Turns out that a lot of people I knew posted huge life updates that I completely missed out on. I asked them why they didn’t tell me and they were confused. They said the posted it on social media. I can’t speak for everyone, but I know a lack of social media meant that I have lost touch with old acquaintances completely. I have a few close friends and that’s it.
Maybe that’s an ok tradeoff to make, but it’s worth knowing that before getting into it.
This doesn't really seem that important if your only method of knowing this was a post blasted to hundreds (or thousands) of people. Or, to put it another way: if you mattered, you would've gotten a direct message or call from them.
I'd argue that social media has normalized keeping up with people who aren't supposed to be part of your life forever. But, we should take a step back and realize that not everything should or will last forever. If you cross paths again then you can catch up, but having life updates constantly? No thanks.
That ignores the asymmetry of a lot of life events. For example, if a parent died, I'm not going to call everyone in my life to tell them, I would have more important stuff on my mind. I might post it on social media and then the onus is on other people to reach out to me. And if someone doesn't reach out, it will hurt the relationship a little even if I'm not conscience of it because when I think of people who were there for me during a tough time, the friend who never knew my parent died wouldn't come to mind.
and yet people died quite often before social media; what did we do then?
If the realtionship is built upon the foundation of social media, it's actually not that strong, absent social media.

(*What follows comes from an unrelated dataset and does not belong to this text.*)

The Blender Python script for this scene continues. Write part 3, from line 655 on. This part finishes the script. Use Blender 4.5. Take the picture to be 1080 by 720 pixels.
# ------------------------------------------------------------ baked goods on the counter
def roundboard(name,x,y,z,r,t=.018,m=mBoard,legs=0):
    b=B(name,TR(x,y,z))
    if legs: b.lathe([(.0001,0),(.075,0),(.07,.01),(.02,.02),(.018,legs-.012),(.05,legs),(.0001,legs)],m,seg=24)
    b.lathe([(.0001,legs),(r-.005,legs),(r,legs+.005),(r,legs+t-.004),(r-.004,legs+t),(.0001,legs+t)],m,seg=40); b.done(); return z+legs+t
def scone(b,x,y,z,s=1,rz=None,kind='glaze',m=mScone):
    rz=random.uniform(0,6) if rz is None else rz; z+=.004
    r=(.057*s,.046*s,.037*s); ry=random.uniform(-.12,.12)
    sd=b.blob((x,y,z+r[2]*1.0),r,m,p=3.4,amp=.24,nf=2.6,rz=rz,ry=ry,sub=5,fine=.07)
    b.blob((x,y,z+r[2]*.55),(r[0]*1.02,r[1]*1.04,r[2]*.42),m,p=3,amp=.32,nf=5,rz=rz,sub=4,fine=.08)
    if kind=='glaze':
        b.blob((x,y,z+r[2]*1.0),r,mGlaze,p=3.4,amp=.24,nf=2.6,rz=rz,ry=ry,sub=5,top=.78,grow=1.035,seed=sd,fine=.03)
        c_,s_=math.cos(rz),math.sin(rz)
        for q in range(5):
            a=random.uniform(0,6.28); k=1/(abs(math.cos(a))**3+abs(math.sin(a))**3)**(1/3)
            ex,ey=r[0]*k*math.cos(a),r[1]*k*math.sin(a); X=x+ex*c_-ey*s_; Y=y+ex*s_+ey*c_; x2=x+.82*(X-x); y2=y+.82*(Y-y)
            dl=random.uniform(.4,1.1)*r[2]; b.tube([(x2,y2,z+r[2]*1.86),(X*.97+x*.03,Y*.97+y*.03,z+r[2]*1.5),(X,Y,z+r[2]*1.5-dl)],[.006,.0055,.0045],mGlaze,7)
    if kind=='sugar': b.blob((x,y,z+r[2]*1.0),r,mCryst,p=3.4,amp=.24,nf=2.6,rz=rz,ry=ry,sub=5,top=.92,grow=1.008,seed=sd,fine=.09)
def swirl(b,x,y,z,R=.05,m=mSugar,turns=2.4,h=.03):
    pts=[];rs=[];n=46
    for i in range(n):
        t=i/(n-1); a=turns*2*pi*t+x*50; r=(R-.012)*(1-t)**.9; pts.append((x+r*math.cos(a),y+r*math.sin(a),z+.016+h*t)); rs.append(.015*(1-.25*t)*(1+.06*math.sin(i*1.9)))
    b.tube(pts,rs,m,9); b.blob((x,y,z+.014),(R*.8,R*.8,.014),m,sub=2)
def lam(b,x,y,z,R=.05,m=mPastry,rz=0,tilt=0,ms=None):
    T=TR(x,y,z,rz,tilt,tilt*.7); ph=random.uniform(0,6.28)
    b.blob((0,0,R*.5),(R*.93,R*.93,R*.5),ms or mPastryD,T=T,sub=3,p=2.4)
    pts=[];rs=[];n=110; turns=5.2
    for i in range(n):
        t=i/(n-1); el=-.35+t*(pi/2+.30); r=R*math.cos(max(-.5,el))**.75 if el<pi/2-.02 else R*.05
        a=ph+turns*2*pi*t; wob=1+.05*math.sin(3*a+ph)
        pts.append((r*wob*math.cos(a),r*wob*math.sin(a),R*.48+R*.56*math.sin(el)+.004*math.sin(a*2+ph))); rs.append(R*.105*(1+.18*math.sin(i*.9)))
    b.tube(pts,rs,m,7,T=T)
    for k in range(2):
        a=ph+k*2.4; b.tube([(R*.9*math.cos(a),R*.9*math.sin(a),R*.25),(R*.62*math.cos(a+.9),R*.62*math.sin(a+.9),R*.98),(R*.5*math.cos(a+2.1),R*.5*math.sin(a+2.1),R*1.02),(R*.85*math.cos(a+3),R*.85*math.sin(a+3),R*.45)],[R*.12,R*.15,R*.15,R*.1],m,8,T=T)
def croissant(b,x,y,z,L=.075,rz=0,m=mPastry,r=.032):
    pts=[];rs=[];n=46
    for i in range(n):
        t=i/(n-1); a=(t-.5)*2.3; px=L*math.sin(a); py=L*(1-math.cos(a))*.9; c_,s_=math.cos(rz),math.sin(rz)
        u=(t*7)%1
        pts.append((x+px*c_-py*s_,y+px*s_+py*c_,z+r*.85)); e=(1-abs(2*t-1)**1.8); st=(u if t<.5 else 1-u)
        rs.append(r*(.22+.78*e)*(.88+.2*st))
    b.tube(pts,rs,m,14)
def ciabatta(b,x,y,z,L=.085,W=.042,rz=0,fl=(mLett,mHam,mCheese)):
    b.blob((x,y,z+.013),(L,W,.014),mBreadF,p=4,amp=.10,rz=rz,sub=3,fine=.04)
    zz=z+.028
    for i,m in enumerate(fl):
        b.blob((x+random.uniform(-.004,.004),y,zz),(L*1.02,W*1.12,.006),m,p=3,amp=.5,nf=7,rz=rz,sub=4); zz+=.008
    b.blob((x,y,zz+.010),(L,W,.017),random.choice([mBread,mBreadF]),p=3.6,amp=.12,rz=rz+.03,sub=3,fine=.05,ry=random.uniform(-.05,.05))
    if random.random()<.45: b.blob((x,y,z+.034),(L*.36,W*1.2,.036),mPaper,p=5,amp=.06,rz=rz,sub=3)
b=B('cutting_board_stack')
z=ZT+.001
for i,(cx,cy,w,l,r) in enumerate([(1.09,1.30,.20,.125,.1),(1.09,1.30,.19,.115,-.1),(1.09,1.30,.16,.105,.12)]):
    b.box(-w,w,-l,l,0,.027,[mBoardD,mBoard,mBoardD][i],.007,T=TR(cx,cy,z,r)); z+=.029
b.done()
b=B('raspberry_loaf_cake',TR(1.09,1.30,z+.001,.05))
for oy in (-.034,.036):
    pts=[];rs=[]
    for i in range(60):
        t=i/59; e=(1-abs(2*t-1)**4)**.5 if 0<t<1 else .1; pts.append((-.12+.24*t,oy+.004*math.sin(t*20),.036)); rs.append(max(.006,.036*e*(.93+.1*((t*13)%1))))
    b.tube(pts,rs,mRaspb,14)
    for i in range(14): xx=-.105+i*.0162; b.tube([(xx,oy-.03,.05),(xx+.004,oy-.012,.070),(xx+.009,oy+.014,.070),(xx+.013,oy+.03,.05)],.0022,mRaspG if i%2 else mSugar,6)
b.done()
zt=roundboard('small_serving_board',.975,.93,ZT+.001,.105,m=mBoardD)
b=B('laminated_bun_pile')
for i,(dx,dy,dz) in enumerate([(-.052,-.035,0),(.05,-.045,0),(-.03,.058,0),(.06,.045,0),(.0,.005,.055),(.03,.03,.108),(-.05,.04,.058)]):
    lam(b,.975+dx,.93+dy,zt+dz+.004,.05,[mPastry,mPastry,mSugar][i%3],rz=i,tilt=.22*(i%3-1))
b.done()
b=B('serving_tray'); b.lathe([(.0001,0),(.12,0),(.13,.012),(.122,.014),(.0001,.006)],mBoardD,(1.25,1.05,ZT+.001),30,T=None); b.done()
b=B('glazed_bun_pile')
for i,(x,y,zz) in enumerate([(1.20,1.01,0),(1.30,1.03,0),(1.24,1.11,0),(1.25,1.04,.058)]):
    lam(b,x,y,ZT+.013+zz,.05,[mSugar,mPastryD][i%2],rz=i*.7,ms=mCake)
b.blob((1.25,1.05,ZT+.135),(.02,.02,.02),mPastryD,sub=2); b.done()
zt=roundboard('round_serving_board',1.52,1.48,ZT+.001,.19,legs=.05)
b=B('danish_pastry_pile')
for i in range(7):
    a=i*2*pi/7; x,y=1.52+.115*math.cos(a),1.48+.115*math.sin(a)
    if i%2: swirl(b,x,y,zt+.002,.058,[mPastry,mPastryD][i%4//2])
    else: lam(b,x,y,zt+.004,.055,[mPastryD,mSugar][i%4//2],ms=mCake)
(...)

We'll be fine.
Imagine deleting your email and telephone in 1999 and saying "if they were really my friend, they would drive/fly to my house and talk to me".
Also some people back then would brag about not having a TV, the same way vegans still do today.
This is the toupée fallacy mixed in with something else I haven’t yet put a name on.
Most vegans don’t brag about being vegan, just like most TVless people don’t brag about not having a TV. Some people are assholes and brag about anything, and some of those do the things you mentioned. It’s orders of magnitude more common to see people complaining about vegans (or, for an HN example, Apple users) than the actual bragging. It’s a meme, not the reality.
That said I could have used airplane pilots for the same example (also based on personal experience).
https://rationalwiki.org/wiki/Toupee_fallacy
You only know about the people who let you know. You have no idea how many vegans or airplane pilots you encounter regularly who never tell you. A small sample is driving the reputation of the whole.
For people with whom you talk every day, it’s no surprise that you know. It’s bound to come up but I doubt it happened on your first conversation with everyone. If it did, you were hanging out with a weird group. If they knew each other, it’s normal that they’d talk about a shared interest. Just like people who hang out on HN would be likely to discuss tech when meeting in person.
I have no doubt you found your share of asshole vegans, just like there are assholes who make it a point to make everyone know they eat meat.
Though it is important to distinguish a true asshole from someone simply sharing an experience. Saying “no, thanks, I’m vegan” when offered a bite of a meat sandwich is not bragging, it’s context. Unfortunately, too many people take it to be a judgement when it most often is not.
I guess the thing I’m getting from you is I shouldn’t comment on my own observations because of toupee bias, and I shouldn’t comment on other people’s common observations because they are just memes an not real. Is there an acceptable threshold for situational humor short of a scientific study? If so, what is it?